My problem is I have arrays that store giant data. Sure, I can serialize them into many files, or encode/decode my data and put them on database

or use those key-value db things, which is my last resort.

I'm wondering if there's a better way.

It depends on you need and how the data looks.

  • If the data can all stay in memory, you'd rather dump memory to a file and load it back.

If you need to share than data among several architectures or Operating system you'd rather use a serialisation framework like HDF5. Remember is that HDF5 doesn't handle circular references.

If the data can not stay all in memory, then you need to use something like bdb (or wiredtiger).

Why bdb (or wiredtiger)

Simply said, several decades of work have gone into:

  • splitting data
  • storing it on disk
  • retrieve data

As fast as possible.

wiredtiger is the successor of bdb.

So yes you could split the files yourself et al. but that will require a lot of work. Only specialized compagnies do that (bloomberg included...), among people that manage themself all the above there is the famous postgresql, mariadb, google and algolia.

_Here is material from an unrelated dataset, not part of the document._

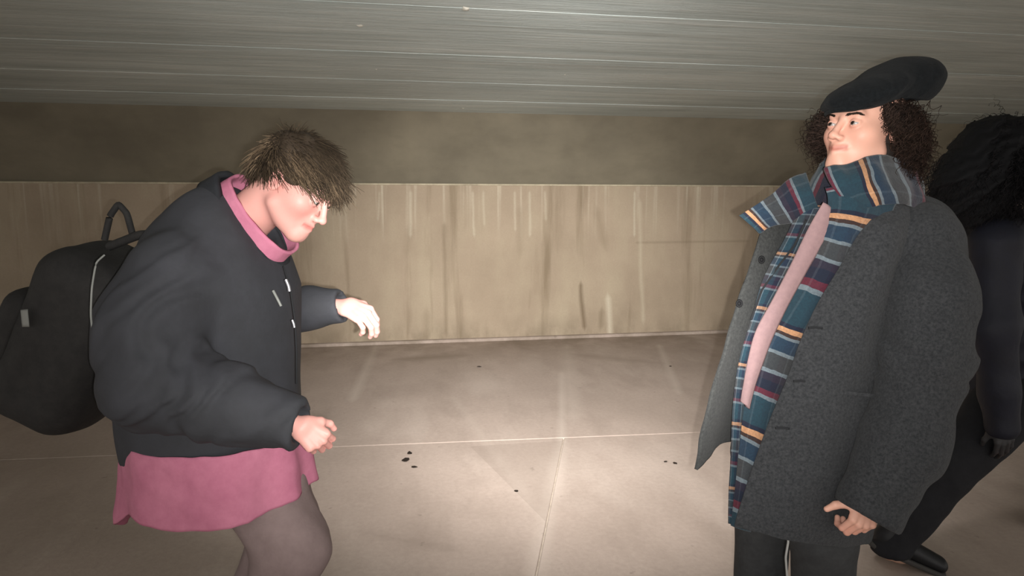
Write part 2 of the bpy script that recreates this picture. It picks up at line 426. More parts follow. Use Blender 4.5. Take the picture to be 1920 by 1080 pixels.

ordered key value stores like wiredtiger and bdb use similar algorithm to higher level databases like postgresql and mysql or specialized one like lucene/solr or sphinx ie. mvcc, btree, lsm, PSSI etc...

MongoDB since 3.2 use wiredtiger backend for storing all the data.

Some people argue that key-value store are not good at storing relational data, that said several project started doing distributed databases on top of key value stores. This is a clue that it's useful. E.g. FoundationDB or CockroachDB.

The idea behind key-value stores is to deliver a generic framework for:

  • splitting data
  • storing it on disk
  • retrieve data

As fast as possible, giving some guarantees (like ACID) and other nice to haves (like compression or cryptography).

To take advantage of the power offer by those libraries. You need to learn about key-value composition.